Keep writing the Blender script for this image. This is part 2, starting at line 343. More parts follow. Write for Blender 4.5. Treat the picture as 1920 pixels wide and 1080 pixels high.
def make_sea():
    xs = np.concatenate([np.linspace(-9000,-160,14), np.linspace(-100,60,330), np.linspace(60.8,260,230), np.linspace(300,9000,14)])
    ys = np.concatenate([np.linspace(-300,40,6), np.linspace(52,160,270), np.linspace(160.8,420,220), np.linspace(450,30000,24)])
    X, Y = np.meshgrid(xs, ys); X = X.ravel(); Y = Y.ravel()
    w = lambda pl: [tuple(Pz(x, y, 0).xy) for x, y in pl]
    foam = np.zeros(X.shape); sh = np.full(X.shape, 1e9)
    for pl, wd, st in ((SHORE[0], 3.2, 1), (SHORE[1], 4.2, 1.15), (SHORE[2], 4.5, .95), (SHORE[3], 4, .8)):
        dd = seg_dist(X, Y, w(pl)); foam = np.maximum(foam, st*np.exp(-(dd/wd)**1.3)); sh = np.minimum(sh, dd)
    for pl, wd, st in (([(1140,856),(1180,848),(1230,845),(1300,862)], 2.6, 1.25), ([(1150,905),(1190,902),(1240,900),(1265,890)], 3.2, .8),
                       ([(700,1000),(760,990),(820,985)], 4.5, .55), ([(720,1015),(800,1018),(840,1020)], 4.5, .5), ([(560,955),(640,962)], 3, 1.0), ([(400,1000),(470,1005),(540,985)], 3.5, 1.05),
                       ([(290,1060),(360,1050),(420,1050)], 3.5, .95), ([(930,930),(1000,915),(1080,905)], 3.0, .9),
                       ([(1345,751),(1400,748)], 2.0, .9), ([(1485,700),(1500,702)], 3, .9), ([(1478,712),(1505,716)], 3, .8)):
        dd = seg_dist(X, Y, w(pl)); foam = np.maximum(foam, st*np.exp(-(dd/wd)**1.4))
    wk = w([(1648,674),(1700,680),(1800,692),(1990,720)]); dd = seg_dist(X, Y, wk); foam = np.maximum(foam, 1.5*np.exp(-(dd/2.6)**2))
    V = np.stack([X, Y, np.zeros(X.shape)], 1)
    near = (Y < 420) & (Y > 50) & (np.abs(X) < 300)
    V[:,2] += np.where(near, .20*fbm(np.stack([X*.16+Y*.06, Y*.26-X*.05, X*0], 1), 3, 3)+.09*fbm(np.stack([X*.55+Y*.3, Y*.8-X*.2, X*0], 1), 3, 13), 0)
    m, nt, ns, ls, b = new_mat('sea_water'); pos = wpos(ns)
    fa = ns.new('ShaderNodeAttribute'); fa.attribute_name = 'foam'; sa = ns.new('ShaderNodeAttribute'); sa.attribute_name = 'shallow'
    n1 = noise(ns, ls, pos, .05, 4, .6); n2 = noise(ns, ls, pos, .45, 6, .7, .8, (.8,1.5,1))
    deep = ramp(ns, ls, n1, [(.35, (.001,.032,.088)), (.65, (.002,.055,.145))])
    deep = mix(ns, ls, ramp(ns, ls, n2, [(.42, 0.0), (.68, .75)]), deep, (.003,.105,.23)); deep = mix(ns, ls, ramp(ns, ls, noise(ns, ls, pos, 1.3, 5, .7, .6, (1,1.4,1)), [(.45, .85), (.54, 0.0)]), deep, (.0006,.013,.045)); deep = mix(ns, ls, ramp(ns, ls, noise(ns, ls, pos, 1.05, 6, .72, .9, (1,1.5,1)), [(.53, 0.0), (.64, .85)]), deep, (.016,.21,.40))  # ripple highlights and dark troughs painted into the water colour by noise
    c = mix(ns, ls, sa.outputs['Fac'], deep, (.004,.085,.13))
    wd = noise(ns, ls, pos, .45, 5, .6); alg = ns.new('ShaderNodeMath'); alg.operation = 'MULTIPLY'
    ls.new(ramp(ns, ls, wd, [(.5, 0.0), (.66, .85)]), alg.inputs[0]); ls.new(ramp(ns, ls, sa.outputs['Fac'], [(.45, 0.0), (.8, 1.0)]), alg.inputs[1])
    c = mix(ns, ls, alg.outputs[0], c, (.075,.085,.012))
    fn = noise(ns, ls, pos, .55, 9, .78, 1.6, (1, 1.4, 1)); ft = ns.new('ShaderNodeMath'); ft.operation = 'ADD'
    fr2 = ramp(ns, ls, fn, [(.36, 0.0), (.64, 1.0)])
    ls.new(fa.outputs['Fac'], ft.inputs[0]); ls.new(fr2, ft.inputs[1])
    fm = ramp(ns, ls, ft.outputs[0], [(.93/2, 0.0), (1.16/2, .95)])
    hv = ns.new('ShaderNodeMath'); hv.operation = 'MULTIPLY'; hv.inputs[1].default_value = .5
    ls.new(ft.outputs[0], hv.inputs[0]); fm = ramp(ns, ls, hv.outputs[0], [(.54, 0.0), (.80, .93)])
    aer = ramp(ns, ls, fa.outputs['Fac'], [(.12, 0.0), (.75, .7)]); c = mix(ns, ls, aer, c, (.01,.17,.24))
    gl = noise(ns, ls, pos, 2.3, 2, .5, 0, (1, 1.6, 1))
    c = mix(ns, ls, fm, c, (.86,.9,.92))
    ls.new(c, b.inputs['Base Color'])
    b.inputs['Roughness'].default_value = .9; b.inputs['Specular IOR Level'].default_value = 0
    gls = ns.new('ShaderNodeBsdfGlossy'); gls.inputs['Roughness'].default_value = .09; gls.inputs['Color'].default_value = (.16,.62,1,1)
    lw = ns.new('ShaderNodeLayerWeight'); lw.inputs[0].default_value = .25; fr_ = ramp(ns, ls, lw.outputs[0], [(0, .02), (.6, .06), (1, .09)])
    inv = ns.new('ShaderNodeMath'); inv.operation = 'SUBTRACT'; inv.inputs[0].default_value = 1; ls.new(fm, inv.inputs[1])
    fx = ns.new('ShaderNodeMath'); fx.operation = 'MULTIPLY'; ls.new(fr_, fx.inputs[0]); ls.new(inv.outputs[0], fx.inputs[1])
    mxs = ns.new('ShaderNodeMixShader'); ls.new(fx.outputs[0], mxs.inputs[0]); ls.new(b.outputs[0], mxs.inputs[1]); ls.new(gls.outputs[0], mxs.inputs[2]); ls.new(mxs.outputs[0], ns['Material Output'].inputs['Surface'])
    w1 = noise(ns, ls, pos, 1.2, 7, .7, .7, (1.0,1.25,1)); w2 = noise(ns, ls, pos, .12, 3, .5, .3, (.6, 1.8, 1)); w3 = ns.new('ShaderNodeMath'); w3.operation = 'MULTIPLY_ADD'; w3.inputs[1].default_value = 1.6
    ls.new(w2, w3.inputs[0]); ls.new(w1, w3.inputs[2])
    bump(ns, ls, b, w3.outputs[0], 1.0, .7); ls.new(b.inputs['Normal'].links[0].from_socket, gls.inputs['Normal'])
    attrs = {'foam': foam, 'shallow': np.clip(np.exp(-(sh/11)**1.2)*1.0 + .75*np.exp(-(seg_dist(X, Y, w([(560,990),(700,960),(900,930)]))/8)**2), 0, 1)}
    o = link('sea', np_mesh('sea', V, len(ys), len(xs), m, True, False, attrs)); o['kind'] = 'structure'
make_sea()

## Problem
All of the material must be reproduced exactly.

## Response for this exercise
Keep writing the Blender script for this image. This is part 2, starting at line 343. More parts follow. Write for Blender 4.5. Treat the picture as 1920 pixels wide and 1080 pixels high.
def make_sea():
    xs = np.concatenate([np.linspace(-9000,-160,14), np.linspace(-100,60,330), np.linspace(60.8,260,230), np.linspace(300,9000,14)])
    ys = np.concatenate([np.linspace(-300,40,6), np.linspace(52,160,270), np.linspace(160.8,420,220), np.linspace(450,30000,24)])
    X, Y = np.meshgrid(xs, ys); X = X.ravel(); Y = Y.ravel()
    w = lambda pl: [tuple(Pz(x, y, 0).xy) for x, y in pl]
    foam = np.zeros(X.shape); sh = np.full(X.shape, 1e9)
    for pl, wd, st in ((SHORE[0], 3.2, 1), (SHORE[1], 4.2, 1.15), (SHORE[2], 4.5, .95), (SHORE[3], 4, .8)):
        dd = seg_dist(X, Y, w(pl)); foam = np.maximum(foam, st*np.exp(-(dd/wd)**1.3)); sh = np.minimum(sh, dd)
    for pl, wd, st in (([(1140,856),(1180,848),(1230,845),(1300,862)], 2.6, 1.25), ([(1150,905),(1190,902),(1240,900),(1265,890)], 3.2, .8),
                       ([(700,1000),(760,990),(820,985)], 4.5, .55), ([(720,1015),(800,1018),(840,1020)], 4.5, .5), ([(560,955),(640,962)], 3, 1.0), ([(400,1000),(470,1005),(540,985)], 3.5, 1.05),
                       ([(290,1060),(360,1050),(420,1050)], 3.5, .95), ([(930,930),(1000,915),(1080,905)], 3.0, .9),
                       ([(1345,751),(1400,748)], 2.0, .9), ([(1485,700),(1500,702)], 3, .9), ([(1478,712),(1505,716)], 3, .8)):
        dd = seg_dist(X, Y, w(pl)); foam = np.maximum(foam, st*np.exp(-(dd/wd)**1.4))
    wk = w([(1648,674),(1700,680),(1800,692),(1990,720)]); dd = seg_dist(X, Y, wk); foam = np.maximum(foam, 1.5*np.exp(-(dd/2.6)**2))
    V = np.stack([X, Y, np.zeros(X.shape)], 1)
    near = (Y < 420) & (Y > 50) & (np.abs(X) < 300)
    V[:,2] += np.where(near, .20*fbm(np.stack([X*.16+Y*.06, Y*.26-X*.05, X*0], 1), 3, 3)+.09*fbm(np.stack([X*.55+Y*.3, Y*.8-X*.2, X*0], 1), 3, 13), 0)
    m, nt, ns, ls, b = new_mat('sea_water'); pos = wpos(ns)
    fa = ns.new('ShaderNodeAttribute'); fa.attribute_name = 'foam'; sa = ns.new('ShaderNodeAttribute'); sa.attribute_name = 'shallow'
    n1 = noise(ns, ls, pos, .05, 4, .6); n2 = noise(ns, ls, pos, .45, 6, .7, .8, (.8,1.5,1))
    deep = ramp(ns, ls, n1, [(.35, (.001,.032,.088)), (.65, (.002,.055,.145))])
    deep = mix(ns, ls, ramp(ns, ls, n2, [(.42, 0.0), (.68, .75)]), deep, (.003,.105,.23)); deep = mix(ns, ls, ramp(ns, ls, noise(ns, ls, pos, 1.3, 5, .7, .6, (1,1.4,1)), [(.45, .85), (.54, 0.0)]), deep, (.0006,.013,.045)); deep = mix(ns, ls, ramp(ns, ls, noise(ns, ls, pos, 1.05, 6, .72, .9, (1,1.5,1)), [(.53, 0.0), (.64, .85)]), deep, (.016,.21,.40))  # ripple highlights and dark troughs painted into the water colour by noise
    c = mix(ns, ls, sa.outputs['Fac'], deep, (.004,.085,.13))
    wd = noise(ns, ls, pos, .45, 5, .6); alg = ns.new('ShaderNodeMath'); alg.operation = 'MULTIPLY'
    ls.new(ramp(ns, ls, wd, [(.5, 0.0), (.66, .85)]), alg.inputs[0]); ls.new(ramp(ns, ls, sa.outputs['Fac'], [(.45, 0.0), (.8, 1.0)]), alg.inputs[1])
    c = mix(ns, ls, alg.outputs[0], c, (.075,.085,.012))
    fn = noise(ns, ls, pos, .55, 9, .78, 1.6, (1, 1.4, 1)); ft = ns.new('ShaderNodeMath'); ft.operation = 'ADD'
    fr2 = ramp(ns, ls, fn, [(.36, 0.0), (.64, 1.0)])
    ls.new(fa.outputs['Fac'], ft.inputs[0]); ls.new(fr2, ft.inputs[1])
    fm = ramp(ns, ls, ft.outputs[0], [(.93/2, 0.0), (1.16/2, .95)])
    hv = ns.new('ShaderNodeMath'); hv.operation = 'MULTIPLY'; hv.inputs[1].default_value = .5
    ls.new(ft.outputs[0], hv.inputs[0]); fm = ramp(ns, ls, hv.outputs[0], [(.54, 0.0), (.80, .93)])
    aer = ramp(ns, ls, fa.outputs['Fac'], [(.12, 0.0), (.75, .7)]); c = mix(ns, ls, aer, c, (.01,.17,.24))
    gl = noise(ns, ls, pos, 2.3, 2, .5, 0, (1, 1.6, 1))
    c = mix(ns, ls, fm, c, (.86,.9,.92))
    ls.new(c, b.inputs['Base Color'])
    b.inputs['Roughness'].default_value = .9; b.inputs['Specular IOR Level'].default_value = 0
    gls = ns.new('ShaderNodeBsdfGlossy'); gls.inputs['Roughness'].default_value = .09; gls.inputs['Color'].default_value = (.16,.62,1,1)
    lw = ns.new('ShaderNodeLayerWeight'); lw.inputs[0].default_value = .25; fr_ = ramp(ns, ls, lw.outputs[0], [(0, .02), (.6, .06), (1, .09)])
    inv = ns.new('ShaderNodeMath'); inv.operation = 'SUBTRACT'; inv.inputs[0].default_value = 1; ls.new(fm, inv.inputs[1])
    fx = ns.new('ShaderNodeMath'); fx.operation = 'MULTIPLY'; ls.new(fr_, fx.inputs[0]); ls.new(inv.outputs[0], fx.inputs[1])
    mxs = ns.new('ShaderNodeMixShader'); ls.new(fx.outputs[0], mxs.inputs[0]); ls.new(b.outputs[0], mxs.inputs[1]); ls.new(gls.outputs[0], mxs.inputs[2]); ls.new(mxs.outputs[0], ns['Material Output'].inputs['Surface'])
    w1 = noise(ns, ls, pos, 1.2, 7, .7, .7, (1.0,1.25,1)); w2 = noise(ns, ls, pos, .12, 3, .5, .3, (.6, 1.8, 1)); w3 = ns.new('ShaderNodeMath'); w3.operation = 'MULTIPLY_ADD'; w3.inputs[1].default_value = 1.6
    ls.new(w2, w3.inputs[0]); ls.new(w1, w3.inputs[2])
    bump(ns, ls, b, w3.outputs[0], 1.0, .7); ls.new(b.inputs['Normal'].links[0].from_socket, gls.inputs['Normal'])
    attrs = {'foam': foam, 'shallow': np.clip(np.exp(-(sh/11)**1.2)*1.0 + .75*np.exp(-(seg_dist(X, Y, w([(560,990),(700,960),(900,930)]))/8)**2), 0, 1)}
    o = link('sea', np_mesh('sea', V, len(ys), len(xs), m, True, False, attrs)); o['kind'] = 'structure'
make_sea()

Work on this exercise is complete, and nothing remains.